■ REQUEST
Every line in the data below from the one containing "# middle skyline" down to the one containing "H('tenement_house', 'house with a", both included, must be retyped exactly; no other line is to appear.

■ TASK INPUTS
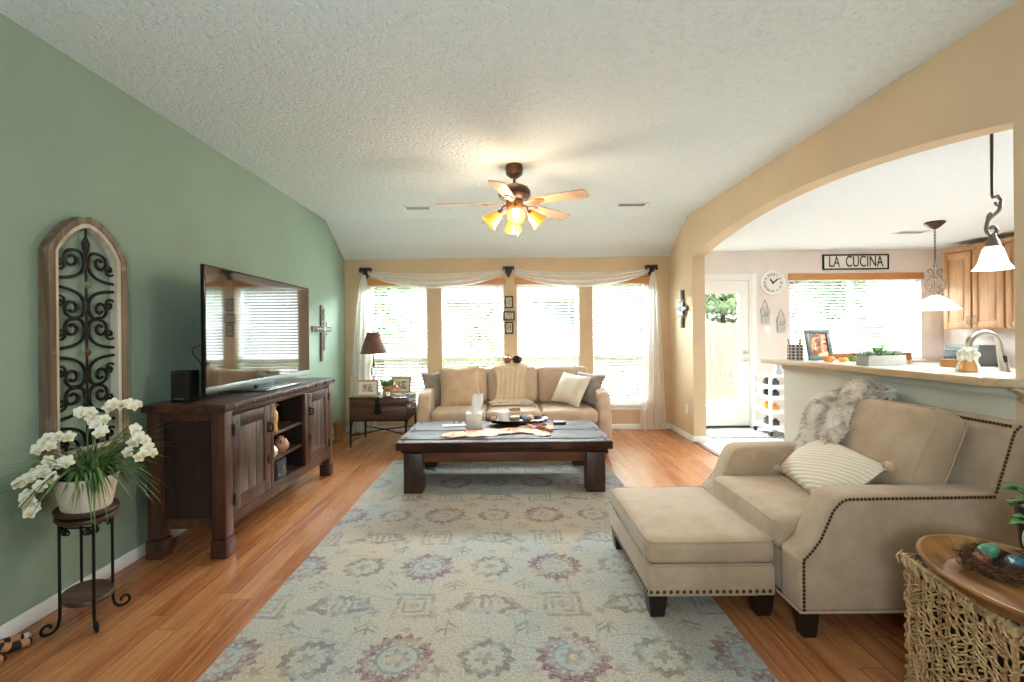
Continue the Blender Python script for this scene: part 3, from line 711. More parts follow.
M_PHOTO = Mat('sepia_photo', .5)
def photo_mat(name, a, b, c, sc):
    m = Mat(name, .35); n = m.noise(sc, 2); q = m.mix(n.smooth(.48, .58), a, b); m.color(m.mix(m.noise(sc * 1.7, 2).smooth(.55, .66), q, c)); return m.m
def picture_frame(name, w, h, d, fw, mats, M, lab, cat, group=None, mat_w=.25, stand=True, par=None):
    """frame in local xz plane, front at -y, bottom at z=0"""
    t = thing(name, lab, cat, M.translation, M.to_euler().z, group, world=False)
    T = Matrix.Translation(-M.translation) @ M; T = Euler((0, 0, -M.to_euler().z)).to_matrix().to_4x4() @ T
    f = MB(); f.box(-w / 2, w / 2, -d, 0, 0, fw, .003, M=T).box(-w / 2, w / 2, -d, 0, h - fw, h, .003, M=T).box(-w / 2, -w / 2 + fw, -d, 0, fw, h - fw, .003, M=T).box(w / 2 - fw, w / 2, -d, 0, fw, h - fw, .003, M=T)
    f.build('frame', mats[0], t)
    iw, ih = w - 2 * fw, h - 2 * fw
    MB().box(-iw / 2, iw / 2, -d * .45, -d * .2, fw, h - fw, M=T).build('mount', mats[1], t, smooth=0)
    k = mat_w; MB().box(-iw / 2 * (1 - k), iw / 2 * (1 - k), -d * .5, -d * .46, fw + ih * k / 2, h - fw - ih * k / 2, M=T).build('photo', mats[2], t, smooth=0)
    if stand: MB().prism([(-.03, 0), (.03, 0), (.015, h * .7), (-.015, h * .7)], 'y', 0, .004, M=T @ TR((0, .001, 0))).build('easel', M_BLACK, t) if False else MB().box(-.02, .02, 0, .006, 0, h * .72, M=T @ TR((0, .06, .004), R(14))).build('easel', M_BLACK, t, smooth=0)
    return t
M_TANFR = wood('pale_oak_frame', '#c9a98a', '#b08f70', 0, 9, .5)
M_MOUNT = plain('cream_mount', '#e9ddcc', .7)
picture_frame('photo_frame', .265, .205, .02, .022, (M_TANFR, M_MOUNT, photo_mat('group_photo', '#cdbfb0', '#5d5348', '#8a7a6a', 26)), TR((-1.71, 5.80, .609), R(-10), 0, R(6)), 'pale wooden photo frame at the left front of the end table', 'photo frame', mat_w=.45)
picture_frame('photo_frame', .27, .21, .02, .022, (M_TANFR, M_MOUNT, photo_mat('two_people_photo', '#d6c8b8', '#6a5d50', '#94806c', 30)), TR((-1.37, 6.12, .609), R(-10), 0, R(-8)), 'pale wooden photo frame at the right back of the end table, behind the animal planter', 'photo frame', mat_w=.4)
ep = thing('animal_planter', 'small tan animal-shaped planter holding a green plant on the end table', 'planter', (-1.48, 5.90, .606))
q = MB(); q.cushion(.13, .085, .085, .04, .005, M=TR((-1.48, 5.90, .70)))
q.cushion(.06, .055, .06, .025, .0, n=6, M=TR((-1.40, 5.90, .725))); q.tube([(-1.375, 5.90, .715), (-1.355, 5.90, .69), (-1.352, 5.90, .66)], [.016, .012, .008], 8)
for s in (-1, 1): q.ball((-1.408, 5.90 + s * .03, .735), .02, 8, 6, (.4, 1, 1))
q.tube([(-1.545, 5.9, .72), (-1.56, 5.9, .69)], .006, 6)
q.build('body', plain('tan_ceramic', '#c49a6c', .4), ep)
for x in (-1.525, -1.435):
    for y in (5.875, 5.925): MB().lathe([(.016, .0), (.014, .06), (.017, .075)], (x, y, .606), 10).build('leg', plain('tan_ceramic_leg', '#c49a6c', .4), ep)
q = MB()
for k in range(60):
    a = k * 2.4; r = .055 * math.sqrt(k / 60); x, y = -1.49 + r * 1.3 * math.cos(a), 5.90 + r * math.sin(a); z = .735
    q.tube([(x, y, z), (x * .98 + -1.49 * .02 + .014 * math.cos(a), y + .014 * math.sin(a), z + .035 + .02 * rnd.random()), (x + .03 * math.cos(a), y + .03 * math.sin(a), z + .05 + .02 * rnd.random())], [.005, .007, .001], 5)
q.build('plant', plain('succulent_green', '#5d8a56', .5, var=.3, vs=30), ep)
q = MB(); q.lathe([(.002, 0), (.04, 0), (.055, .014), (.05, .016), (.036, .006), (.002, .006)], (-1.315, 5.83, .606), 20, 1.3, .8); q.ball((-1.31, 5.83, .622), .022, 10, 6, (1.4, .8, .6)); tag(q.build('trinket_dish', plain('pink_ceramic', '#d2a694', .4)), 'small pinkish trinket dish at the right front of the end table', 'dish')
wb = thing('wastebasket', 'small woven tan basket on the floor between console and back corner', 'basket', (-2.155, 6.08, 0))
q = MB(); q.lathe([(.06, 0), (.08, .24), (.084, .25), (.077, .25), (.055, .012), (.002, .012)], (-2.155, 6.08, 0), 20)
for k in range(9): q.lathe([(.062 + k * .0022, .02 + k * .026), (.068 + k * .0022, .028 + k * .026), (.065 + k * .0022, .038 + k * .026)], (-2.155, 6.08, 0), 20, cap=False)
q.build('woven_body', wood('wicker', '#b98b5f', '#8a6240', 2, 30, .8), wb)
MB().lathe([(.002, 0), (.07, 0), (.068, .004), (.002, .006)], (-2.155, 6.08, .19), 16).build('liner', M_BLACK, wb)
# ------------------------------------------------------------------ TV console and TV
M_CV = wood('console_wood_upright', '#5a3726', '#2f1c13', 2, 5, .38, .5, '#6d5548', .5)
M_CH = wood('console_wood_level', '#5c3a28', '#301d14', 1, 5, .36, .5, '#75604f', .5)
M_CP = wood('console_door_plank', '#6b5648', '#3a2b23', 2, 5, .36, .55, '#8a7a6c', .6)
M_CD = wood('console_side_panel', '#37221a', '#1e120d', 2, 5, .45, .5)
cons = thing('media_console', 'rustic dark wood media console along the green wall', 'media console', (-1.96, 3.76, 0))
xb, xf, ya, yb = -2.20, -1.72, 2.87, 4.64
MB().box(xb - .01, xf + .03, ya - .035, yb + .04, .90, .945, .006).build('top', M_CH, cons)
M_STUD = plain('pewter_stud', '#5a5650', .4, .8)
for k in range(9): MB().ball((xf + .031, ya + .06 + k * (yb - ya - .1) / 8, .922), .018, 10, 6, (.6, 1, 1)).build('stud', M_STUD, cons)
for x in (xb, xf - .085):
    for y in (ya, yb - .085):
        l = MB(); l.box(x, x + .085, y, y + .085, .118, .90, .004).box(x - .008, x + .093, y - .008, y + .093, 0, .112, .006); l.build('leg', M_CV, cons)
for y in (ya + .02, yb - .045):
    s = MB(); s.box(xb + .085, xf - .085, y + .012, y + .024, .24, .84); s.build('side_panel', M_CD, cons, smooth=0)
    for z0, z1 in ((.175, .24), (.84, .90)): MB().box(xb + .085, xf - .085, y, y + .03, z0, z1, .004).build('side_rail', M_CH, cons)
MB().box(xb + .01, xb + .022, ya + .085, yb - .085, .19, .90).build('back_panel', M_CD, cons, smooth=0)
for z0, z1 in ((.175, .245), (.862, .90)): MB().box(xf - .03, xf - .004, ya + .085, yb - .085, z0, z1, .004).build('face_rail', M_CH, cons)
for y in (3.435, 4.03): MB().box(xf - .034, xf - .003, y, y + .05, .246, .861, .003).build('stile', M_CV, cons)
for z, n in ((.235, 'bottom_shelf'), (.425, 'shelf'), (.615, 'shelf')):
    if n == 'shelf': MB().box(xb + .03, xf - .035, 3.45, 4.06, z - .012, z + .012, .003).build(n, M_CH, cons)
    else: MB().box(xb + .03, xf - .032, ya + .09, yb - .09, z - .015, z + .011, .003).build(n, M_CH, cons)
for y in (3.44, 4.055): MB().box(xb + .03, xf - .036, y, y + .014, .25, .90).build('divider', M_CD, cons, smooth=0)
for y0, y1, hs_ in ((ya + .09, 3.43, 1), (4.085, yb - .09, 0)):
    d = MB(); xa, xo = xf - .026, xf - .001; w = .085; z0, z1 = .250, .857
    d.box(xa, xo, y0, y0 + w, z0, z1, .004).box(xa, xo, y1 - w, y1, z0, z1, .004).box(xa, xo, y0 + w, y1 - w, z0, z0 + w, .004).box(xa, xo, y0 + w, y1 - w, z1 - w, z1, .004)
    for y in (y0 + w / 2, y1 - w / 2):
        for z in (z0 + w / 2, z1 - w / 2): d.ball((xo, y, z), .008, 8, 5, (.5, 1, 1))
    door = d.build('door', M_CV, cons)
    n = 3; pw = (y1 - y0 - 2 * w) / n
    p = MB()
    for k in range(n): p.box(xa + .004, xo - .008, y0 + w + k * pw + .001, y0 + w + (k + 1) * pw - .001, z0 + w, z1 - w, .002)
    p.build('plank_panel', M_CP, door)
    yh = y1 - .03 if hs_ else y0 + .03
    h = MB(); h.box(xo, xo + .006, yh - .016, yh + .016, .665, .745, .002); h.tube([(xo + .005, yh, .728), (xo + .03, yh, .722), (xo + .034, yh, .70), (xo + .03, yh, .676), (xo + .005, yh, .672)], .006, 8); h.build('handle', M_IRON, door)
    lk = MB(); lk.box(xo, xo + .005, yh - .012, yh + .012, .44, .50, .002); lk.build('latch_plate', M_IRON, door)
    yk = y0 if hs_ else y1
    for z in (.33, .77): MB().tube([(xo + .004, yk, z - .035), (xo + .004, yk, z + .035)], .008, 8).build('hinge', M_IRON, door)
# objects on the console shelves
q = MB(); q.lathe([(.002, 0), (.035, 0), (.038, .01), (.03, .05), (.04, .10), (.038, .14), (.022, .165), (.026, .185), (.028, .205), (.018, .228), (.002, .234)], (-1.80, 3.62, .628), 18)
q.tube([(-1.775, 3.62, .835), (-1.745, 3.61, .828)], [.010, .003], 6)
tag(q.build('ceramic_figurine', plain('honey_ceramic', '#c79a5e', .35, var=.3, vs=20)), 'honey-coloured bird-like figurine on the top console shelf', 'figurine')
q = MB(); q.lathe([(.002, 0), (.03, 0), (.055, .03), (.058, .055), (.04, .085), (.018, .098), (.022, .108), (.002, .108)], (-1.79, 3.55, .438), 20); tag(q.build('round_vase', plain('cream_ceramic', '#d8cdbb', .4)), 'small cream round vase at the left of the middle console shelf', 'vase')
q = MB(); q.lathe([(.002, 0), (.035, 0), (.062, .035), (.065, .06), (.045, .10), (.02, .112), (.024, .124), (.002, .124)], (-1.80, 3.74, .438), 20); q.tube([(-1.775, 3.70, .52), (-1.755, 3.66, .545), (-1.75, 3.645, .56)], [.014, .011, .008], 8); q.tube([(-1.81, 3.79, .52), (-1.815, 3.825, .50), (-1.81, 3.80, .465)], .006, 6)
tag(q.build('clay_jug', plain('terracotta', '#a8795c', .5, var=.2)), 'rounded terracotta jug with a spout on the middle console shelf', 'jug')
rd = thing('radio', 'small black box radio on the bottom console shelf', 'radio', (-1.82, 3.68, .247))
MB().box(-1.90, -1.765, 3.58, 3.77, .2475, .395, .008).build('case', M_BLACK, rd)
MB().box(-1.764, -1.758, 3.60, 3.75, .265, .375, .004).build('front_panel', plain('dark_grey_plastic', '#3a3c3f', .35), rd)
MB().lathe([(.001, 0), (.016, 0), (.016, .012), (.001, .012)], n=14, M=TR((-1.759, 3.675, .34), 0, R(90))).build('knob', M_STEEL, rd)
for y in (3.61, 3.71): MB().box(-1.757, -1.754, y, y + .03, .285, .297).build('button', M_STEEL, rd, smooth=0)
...
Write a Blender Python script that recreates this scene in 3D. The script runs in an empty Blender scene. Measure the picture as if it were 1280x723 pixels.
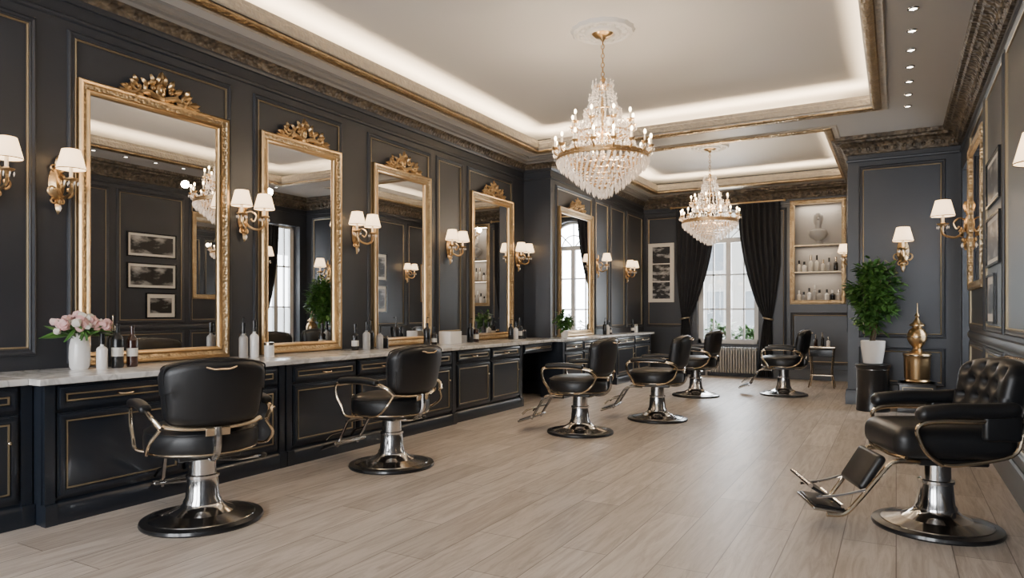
...
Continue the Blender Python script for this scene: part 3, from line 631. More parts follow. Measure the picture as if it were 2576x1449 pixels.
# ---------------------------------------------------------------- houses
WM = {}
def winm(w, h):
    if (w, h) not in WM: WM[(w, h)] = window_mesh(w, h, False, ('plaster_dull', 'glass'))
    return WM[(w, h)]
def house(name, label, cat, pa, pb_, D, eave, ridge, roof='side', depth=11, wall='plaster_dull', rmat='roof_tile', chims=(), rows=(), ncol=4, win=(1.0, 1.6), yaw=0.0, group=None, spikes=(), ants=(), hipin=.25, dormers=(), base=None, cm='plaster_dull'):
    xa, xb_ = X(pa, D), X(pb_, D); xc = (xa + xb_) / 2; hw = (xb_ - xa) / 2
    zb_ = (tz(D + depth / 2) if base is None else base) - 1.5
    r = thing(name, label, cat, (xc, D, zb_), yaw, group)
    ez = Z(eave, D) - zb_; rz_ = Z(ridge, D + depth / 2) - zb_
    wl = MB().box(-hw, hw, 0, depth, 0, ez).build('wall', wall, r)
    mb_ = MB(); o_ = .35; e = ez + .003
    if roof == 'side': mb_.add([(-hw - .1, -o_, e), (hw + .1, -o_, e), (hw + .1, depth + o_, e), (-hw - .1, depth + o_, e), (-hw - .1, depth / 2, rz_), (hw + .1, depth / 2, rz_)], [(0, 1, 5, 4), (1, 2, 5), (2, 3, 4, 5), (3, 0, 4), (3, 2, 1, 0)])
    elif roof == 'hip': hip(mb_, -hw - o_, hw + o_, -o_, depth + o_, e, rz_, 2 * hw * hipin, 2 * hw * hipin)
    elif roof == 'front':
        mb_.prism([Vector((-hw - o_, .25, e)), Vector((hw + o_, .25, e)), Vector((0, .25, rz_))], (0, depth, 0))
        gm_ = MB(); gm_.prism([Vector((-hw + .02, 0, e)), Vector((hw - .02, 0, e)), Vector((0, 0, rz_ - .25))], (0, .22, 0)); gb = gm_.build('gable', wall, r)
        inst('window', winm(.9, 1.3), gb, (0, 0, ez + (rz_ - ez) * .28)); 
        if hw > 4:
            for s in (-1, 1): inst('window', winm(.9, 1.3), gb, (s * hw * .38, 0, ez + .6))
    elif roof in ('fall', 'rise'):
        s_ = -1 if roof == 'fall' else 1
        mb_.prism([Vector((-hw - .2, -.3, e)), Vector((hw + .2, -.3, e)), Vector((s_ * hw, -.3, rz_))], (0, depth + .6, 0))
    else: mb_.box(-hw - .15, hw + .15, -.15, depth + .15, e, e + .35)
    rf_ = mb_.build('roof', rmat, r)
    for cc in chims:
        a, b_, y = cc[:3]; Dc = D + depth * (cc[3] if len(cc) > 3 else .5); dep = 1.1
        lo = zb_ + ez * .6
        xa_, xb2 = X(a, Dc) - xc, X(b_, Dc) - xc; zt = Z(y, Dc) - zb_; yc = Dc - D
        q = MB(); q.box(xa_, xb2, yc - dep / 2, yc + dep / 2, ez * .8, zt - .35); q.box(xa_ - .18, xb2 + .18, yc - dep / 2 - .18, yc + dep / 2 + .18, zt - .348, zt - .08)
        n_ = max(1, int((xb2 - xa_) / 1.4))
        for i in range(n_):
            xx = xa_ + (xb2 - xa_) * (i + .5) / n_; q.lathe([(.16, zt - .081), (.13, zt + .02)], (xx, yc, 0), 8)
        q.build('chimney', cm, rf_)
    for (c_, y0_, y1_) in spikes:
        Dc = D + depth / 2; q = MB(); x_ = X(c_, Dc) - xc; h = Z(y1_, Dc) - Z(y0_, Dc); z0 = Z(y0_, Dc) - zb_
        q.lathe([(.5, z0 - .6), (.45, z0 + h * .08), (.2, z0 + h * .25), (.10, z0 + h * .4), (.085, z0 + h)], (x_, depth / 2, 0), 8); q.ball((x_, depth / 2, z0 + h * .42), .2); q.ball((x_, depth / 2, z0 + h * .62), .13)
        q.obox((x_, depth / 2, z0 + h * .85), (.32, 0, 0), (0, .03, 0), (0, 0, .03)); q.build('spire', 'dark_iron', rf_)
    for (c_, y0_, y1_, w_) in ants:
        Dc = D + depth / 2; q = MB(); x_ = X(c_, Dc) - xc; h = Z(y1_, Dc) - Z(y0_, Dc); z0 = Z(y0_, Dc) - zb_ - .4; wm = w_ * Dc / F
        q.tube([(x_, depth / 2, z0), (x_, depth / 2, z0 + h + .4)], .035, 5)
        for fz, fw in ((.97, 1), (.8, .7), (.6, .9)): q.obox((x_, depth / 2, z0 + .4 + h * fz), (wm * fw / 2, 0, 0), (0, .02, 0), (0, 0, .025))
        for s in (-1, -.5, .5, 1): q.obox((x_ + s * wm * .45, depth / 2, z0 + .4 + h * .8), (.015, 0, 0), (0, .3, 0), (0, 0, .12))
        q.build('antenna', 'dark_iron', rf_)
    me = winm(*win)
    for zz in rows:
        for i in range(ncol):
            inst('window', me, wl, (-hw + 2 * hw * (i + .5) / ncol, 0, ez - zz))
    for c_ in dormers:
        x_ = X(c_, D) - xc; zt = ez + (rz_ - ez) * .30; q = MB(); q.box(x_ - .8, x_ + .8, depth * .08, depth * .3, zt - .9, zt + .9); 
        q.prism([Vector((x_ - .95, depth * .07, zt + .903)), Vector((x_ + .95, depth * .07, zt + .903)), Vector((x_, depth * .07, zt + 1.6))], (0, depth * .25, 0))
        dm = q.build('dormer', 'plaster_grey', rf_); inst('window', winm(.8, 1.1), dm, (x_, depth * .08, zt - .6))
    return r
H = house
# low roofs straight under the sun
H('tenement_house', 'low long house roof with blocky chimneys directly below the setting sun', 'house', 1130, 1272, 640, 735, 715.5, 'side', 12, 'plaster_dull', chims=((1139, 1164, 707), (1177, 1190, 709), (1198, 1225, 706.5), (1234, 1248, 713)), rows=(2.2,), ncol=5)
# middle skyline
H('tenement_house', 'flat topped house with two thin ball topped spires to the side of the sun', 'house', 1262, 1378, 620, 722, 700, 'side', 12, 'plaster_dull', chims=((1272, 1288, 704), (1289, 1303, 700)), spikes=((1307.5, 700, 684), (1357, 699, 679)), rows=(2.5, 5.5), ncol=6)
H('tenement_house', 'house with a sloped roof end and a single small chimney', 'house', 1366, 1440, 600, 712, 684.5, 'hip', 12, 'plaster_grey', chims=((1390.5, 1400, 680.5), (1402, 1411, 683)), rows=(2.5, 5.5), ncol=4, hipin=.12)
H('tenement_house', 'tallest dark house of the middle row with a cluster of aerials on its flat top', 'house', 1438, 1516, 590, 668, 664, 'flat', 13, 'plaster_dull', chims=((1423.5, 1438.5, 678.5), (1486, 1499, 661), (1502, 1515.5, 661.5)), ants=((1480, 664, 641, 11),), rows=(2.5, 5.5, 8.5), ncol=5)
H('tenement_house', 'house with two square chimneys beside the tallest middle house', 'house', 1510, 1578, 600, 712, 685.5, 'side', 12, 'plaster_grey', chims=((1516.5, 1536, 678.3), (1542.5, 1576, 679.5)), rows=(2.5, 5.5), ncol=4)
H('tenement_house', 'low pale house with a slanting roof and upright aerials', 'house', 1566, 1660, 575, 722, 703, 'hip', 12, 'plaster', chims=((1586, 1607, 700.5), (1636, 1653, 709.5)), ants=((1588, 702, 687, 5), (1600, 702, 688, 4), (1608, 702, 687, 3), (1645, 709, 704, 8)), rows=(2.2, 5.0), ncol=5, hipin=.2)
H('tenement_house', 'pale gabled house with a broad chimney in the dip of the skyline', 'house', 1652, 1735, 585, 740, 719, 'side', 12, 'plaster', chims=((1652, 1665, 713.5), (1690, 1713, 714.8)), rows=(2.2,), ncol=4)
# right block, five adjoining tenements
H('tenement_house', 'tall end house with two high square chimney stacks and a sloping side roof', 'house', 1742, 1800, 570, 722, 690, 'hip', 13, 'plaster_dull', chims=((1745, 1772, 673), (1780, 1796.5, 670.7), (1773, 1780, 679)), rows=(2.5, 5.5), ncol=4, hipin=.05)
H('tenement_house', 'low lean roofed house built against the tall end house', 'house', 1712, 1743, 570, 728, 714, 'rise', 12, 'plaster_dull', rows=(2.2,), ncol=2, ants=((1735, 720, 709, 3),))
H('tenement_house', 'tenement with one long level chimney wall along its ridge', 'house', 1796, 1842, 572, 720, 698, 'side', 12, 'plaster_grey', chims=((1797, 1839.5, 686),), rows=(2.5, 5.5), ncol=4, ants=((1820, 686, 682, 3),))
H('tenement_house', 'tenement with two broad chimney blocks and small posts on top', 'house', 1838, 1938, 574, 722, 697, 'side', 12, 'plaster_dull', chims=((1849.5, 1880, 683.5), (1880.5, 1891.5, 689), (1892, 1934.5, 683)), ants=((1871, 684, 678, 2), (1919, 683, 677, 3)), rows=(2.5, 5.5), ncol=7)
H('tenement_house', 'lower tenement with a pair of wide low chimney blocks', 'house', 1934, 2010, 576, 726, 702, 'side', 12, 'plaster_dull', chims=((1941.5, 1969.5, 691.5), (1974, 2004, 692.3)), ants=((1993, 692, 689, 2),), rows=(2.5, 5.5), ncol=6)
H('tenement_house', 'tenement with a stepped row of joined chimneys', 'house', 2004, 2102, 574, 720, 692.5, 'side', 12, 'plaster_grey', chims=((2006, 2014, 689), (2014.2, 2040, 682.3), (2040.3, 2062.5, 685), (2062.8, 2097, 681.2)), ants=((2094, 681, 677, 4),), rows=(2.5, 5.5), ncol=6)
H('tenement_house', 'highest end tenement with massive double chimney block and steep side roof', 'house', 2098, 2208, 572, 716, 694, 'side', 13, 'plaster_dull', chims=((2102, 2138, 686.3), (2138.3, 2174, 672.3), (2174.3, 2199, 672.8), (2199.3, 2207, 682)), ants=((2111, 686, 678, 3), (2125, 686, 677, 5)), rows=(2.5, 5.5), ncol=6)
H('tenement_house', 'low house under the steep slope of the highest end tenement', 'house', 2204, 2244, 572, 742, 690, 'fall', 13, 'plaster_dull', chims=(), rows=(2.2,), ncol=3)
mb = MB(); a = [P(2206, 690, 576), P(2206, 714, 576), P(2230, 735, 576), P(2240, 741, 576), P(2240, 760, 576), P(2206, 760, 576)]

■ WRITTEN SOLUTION
# middle skyline
H('tenement_house', 'flat topped house with two thin ball topped spires to the side of the sun', 'house', 1262, 1378, 620, 722, 700, 'side', 12, 'plaster_dull', chims=((1272, 1288, 704), (1289, 1303, 700)), spikes=((1307.5, 700, 684), (1357, 699, 679)), rows=(2.5, 5.5), ncol=6)
H('tenement_house', 'house with a sloped roof end and a single small chimney', 'house', 1366, 1440, 600, 712, 684.5, 'hip', 12, 'plaster_grey', chims=((1390.5, 1400, 680.5), (1402, 1411, 683)), rows=(2.5, 5.5), ncol=4, hipin=.12)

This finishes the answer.